Media podkreślają, że hakerzy instalują złośliwy kod w publicznych stacjach, który pozwala im odczytywać i kraść dane osobowe, w tym hasła z urządzeń mobilnych. Mogą je także śledzić.

"Unikaj korzystania z darmowych stacji ładowania na lotniskach, w hotelach i centrach handlowych. (Hakerzy - przyp. red.) zorientowali się, jak wykorzystać publiczne porty USB do wprowadzenia na urządzenia złośliwego oprogramowania i oprogramowania monitorującego. Noś ze sobą własną ładowarkę i przewód USB i korzystaj z gniazdka elektrycznego" - głosi wpis na koncie FBI na Twitterze.

Avoid using free charging stations in airports, hotels or shopping centers. Bad actors have figured out ways to use public USB ports to introduce malware and monitoring software onto devices. Carry your own charger and USB cord and use an electrical outlet instead. pic.twitter.com/9T62SYen9T

FBIDenverApril 6, 2023

Także Federalna Komisja Łączności (FCC) na swojej stronie internetowej ostrzega przed używaniem publicznych ładowarek.

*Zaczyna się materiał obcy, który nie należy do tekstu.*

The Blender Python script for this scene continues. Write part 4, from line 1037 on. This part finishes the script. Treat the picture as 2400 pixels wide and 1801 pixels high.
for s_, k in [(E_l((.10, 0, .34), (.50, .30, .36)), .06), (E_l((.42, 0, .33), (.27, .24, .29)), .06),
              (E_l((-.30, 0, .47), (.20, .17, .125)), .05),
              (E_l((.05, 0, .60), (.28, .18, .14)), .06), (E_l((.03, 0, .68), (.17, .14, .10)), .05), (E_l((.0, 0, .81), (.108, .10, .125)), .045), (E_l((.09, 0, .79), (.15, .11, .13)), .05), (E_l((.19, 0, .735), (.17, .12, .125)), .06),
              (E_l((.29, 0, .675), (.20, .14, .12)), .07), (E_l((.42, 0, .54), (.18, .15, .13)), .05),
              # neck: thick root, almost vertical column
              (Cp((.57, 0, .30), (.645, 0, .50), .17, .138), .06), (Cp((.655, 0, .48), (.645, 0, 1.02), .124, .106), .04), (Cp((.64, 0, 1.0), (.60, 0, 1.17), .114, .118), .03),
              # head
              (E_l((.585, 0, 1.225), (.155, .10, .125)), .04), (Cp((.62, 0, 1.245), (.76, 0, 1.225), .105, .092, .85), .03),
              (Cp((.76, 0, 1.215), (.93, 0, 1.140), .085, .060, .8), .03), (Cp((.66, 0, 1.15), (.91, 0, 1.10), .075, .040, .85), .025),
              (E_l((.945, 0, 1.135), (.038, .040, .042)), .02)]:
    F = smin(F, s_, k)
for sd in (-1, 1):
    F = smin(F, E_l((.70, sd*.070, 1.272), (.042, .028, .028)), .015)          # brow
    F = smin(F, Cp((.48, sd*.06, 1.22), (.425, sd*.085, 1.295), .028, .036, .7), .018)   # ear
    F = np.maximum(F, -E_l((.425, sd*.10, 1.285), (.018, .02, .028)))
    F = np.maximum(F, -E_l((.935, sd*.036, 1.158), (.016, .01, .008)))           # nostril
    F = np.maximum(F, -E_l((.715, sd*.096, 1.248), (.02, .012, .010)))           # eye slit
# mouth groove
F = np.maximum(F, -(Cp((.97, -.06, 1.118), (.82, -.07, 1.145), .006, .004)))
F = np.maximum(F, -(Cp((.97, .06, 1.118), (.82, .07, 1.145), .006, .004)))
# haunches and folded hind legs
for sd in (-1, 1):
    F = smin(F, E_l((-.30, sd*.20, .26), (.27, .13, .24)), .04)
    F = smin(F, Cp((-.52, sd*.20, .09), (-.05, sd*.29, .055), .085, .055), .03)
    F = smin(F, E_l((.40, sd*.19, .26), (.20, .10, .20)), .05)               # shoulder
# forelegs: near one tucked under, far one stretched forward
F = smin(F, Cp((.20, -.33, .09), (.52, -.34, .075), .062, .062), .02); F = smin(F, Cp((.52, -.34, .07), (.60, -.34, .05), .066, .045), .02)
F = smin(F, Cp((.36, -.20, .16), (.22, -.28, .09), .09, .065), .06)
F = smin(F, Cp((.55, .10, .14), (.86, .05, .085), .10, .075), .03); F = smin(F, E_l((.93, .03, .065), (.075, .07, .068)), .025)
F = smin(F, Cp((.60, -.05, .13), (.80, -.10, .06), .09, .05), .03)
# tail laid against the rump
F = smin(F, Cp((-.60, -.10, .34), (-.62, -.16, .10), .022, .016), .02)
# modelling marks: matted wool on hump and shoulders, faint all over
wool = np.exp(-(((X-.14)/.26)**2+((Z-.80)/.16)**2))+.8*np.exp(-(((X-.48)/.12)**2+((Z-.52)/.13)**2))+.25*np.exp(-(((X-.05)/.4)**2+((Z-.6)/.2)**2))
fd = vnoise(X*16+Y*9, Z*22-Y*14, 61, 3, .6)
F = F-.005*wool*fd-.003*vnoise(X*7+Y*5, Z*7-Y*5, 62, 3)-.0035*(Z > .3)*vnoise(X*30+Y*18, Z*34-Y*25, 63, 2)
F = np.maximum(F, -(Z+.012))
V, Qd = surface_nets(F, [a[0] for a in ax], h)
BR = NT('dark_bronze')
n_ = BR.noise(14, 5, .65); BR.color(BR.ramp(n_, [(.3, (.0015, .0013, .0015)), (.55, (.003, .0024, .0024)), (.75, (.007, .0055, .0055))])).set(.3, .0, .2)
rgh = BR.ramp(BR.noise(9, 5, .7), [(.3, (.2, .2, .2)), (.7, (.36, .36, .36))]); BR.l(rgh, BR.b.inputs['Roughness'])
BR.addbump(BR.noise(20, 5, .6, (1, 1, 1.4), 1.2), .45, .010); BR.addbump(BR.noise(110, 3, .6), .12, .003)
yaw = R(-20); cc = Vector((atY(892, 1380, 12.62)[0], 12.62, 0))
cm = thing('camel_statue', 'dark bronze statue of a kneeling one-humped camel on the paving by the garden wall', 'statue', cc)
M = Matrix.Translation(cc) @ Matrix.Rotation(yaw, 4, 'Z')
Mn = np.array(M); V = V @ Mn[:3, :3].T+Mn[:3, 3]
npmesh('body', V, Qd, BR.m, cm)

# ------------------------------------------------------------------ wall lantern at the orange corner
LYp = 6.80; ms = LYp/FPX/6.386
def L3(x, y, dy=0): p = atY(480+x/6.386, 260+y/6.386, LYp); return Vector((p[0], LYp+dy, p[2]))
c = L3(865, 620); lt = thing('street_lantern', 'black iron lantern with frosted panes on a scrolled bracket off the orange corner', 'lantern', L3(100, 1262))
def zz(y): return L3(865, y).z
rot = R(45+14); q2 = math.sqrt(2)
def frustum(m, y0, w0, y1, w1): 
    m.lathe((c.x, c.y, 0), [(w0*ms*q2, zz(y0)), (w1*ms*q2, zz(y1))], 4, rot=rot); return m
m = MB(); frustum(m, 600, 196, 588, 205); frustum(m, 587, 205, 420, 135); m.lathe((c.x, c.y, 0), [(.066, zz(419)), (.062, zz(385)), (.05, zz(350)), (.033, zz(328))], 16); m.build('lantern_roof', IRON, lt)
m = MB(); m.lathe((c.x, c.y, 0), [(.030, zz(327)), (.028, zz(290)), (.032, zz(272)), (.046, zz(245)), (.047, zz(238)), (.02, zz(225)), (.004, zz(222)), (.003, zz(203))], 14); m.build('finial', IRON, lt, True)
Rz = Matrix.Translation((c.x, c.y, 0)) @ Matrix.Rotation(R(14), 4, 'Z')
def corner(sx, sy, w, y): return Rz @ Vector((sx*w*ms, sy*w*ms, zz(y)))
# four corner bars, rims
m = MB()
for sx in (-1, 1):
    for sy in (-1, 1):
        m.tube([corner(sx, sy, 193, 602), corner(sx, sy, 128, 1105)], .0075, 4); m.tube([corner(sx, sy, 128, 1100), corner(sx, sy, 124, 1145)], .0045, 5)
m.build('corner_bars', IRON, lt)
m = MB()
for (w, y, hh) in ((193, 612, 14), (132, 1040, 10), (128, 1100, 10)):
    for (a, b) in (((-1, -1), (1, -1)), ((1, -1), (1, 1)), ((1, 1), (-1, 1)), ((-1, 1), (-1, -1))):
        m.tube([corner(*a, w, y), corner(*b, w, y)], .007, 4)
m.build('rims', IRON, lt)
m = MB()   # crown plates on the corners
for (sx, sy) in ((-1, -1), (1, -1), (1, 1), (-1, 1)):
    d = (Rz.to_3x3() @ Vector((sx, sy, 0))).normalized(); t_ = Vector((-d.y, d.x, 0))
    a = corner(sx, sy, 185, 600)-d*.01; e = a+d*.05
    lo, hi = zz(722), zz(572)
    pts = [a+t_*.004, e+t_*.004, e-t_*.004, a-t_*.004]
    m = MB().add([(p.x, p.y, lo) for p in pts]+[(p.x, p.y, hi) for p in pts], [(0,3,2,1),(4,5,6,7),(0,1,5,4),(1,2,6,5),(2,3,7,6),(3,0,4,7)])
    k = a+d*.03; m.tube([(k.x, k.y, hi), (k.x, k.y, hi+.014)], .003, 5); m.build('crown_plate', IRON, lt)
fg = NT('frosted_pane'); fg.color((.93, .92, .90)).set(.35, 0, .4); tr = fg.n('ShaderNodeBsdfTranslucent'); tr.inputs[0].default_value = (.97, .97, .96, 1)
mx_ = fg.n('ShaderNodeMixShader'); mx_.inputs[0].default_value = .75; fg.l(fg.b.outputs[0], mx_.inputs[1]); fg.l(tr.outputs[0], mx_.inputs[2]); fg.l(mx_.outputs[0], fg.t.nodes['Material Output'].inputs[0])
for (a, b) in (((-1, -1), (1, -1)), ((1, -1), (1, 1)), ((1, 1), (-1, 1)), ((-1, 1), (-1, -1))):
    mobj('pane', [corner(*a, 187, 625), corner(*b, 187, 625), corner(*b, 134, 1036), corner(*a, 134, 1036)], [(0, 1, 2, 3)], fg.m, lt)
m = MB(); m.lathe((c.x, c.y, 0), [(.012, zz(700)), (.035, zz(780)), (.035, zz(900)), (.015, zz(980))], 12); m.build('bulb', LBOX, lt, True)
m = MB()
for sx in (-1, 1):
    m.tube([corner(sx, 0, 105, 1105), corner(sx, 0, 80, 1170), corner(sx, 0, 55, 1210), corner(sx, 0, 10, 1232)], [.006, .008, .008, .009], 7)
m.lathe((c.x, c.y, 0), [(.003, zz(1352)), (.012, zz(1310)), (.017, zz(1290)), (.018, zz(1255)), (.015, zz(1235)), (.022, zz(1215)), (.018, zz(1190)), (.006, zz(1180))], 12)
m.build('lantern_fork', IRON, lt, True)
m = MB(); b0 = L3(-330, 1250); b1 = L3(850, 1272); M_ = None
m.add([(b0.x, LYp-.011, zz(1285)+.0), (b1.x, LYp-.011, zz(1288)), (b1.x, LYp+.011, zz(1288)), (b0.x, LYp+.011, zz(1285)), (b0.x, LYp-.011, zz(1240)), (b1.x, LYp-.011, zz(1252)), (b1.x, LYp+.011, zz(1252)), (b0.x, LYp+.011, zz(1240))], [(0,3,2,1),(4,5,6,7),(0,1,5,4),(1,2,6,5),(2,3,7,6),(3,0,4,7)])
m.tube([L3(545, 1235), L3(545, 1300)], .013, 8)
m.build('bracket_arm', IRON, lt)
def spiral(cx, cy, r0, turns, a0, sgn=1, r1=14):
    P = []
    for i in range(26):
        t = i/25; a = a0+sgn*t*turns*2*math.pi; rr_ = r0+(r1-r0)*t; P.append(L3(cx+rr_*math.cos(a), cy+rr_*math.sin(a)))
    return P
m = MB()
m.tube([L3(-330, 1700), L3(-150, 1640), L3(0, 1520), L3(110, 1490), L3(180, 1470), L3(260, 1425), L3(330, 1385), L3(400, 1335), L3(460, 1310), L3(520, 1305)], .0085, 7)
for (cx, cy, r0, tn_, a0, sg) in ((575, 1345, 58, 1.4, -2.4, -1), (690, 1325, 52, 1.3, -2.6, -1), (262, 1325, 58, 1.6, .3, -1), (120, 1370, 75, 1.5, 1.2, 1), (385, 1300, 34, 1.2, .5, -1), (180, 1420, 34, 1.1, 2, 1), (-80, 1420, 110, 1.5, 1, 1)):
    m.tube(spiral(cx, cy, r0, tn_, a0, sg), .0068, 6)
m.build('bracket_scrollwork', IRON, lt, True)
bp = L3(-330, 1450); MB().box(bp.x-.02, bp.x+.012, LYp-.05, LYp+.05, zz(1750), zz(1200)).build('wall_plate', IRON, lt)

"Jeśli twoja bateria jest na wyczerpaniu, bądź świadomy, że korzystanie z bezpłatnych stacji ładowania (...) może mieć niefortunne konsekwencje. (...) Możesz stać się ofiarą nowej taktyki cyberkradzieży" - dodała FCC.

FCC radzi, by używać power banków, korzystać z gniazdka sieciowego lub kupić kabel typu "charging-only", który nie pozwala na przesyłanie informacji podczas użytkowania.